--- start of COLLECTED MATERIAL ---

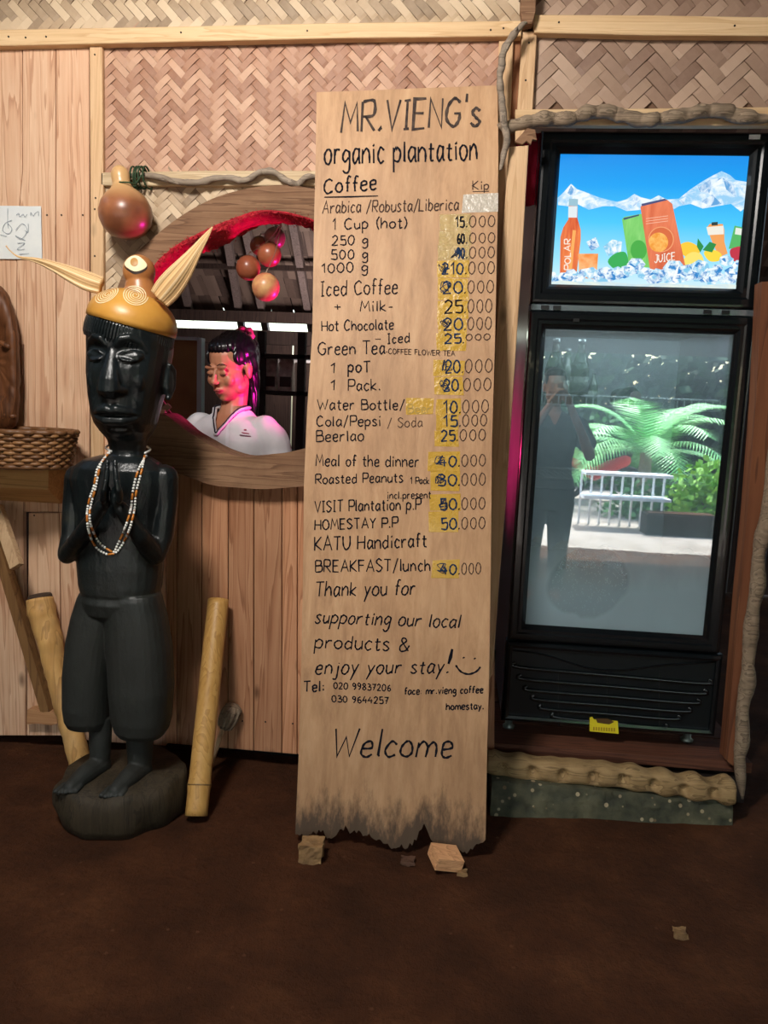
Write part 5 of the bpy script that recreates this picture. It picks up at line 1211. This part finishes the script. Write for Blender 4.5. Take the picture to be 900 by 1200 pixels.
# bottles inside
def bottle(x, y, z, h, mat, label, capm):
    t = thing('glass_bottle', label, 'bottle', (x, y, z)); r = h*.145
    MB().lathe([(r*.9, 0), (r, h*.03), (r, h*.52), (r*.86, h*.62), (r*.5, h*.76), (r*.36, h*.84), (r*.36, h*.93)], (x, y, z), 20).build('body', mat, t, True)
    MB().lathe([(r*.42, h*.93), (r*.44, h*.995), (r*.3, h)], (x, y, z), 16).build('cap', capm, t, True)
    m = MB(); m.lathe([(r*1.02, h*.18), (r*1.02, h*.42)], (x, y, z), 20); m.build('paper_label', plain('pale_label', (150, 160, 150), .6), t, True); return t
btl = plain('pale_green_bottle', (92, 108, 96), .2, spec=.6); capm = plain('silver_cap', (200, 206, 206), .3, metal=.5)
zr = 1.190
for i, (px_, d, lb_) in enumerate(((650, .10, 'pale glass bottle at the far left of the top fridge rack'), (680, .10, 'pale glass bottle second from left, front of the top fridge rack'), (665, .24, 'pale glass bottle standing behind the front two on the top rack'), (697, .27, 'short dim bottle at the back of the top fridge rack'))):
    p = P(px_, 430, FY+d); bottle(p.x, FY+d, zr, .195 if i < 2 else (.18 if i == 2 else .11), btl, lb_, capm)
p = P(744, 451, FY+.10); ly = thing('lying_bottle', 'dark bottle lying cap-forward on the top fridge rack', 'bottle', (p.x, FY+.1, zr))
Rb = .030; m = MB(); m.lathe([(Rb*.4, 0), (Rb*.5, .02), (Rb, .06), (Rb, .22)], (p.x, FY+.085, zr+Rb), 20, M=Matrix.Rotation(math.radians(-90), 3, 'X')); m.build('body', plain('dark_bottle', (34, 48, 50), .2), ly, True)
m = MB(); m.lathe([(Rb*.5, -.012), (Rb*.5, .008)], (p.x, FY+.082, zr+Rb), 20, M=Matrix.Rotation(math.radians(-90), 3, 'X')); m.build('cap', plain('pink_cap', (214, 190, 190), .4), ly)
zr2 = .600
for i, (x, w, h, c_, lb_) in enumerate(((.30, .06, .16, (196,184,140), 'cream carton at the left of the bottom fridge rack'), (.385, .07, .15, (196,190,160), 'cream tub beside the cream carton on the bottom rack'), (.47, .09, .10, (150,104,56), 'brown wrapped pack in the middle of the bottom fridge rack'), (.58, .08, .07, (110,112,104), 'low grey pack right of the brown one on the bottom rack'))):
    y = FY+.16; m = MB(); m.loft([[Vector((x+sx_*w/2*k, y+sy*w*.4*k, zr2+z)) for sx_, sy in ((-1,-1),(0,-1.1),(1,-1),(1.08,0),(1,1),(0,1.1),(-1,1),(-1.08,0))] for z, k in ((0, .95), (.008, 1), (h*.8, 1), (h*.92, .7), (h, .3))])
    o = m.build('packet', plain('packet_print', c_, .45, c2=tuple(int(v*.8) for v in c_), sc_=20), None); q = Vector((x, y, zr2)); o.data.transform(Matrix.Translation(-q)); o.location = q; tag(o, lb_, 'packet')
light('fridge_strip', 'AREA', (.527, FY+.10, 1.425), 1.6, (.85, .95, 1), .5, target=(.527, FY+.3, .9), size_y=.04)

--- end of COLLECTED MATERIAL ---

## WHAT IS ASKED
Each line above is to be copied verbatim. Drop any image from the copy.

## OUTPUT OF THE EXERCISE
Write part 5 of the bpy script that recreates this picture. It picks up at line 1211. This part finishes the script. Write for Blender 4.5. Take the picture to be 900 by 1200 pixels.
# bottles inside
def bottle(x, y, z, h, mat, label, capm):
    t = thing('glass_bottle', label, 'bottle', (x, y, z)); r = h*.145
    MB().lathe([(r*.9, 0), (r, h*.03), (r, h*.52), (r*.86, h*.62), (r*.5, h*.76), (r*.36, h*.84), (r*.36, h*.93)], (x, y, z), 20).build('body', mat, t, True)
    MB().lathe([(r*.42, h*.93), (r*.44, h*.995), (r*.3, h)], (x, y, z), 16).build('cap', capm, t, True)
    m = MB(); m.lathe([(r*1.02, h*.18), (r*1.02, h*.42)], (x, y, z), 20); m.build('paper_label', plain('pale_label', (150, 160, 150), .6), t, True); return t
btl = plain('pale_green_bottle', (92, 108, 96), .2, spec=.6); capm = plain('silver_cap', (200, 206, 206), .3, metal=.5)
zr = 1.190
for i, (px_, d, lb_) in enumerate(((650, .10, 'pale glass bottle at the far left of the top fridge rack'), (680, .10, 'pale glass bottle second from left, front of the top fridge rack'), (665, .24, 'pale glass bottle standing behind the front two on the top rack'), (697, .27, 'short dim bottle at the back of the top fridge rack'))):
    p = P(px_, 430, FY+d); bottle(p.x, FY+d, zr, .195 if i < 2 else (.18 if i == 2 else .11), btl, lb_, capm)
p = P(744, 451, FY+.10); ly = thing('lying_bottle', 'dark bottle lying cap-forward on the top fridge rack', 'bottle', (p.x, FY+.1, zr))
Rb = .030; m = MB(); m.lathe([(Rb*.4, 0), (Rb*.5, .02), (Rb, .06), (Rb, .22)], (p.x, FY+.085, zr+Rb), 20, M=Matrix.Rotation(math.radians(-90), 3, 'X')); m.build('body', plain('dark_bottle', (34, 48, 50), .2), ly, True)
m = MB(); m.lathe([(Rb*.5, -.012), (Rb*.5, .008)], (p.x, FY+.082, zr+Rb), 20, M=Matrix.Rotation(math.radians(-90), 3, 'X')); m.build('cap', plain('pink_cap', (214, 190, 190), .4), ly)
zr2 = .600
for i, (x, w, h, c_, lb_) in enumerate(((.30, .06, .16, (196,184,140), 'cream carton at the left of the bottom fridge rack'), (.385, .07, .15, (196,190,160), 'cream tub beside the cream carton on the bottom rack'), (.47, .09, .10, (150,104,56), 'brown wrapped pack in the middle of the bottom fridge rack'), (.58, .08, .07, (110,112,104), 'low grey pack right of the brown one on the bottom rack'))):
    y = FY+.16; m = MB(); m.loft([[Vector((x+sx_*w/2*k, y+sy*w*.4*k, zr2+z)) for sx_, sy in ((-1,-1),(0,-1.1),(1,-1),(1.08,0),(1,1),(0,1.1),(-1,1),(-1.08,0))] for z, k in ((0, .95), (.008, 1), (h*.8, 1), (h*.92, .7), (h, .3))])
    o = m.build('packet', plain('packet_print', c_, .45, c2=tuple(int(v*.8) for v in c_), sc_=20), None); q = Vector((x, y, zr2)); o.data.transform(Matrix.Translation(-q)); o.location = q; tag(o, lb_, 'packet')
light('fridge_strip', 'AREA', (.527, FY+.10, 1.425), 1.6, (.85, .95, 1), .5, target=(.527, FY+.3, .9), size_y=.04)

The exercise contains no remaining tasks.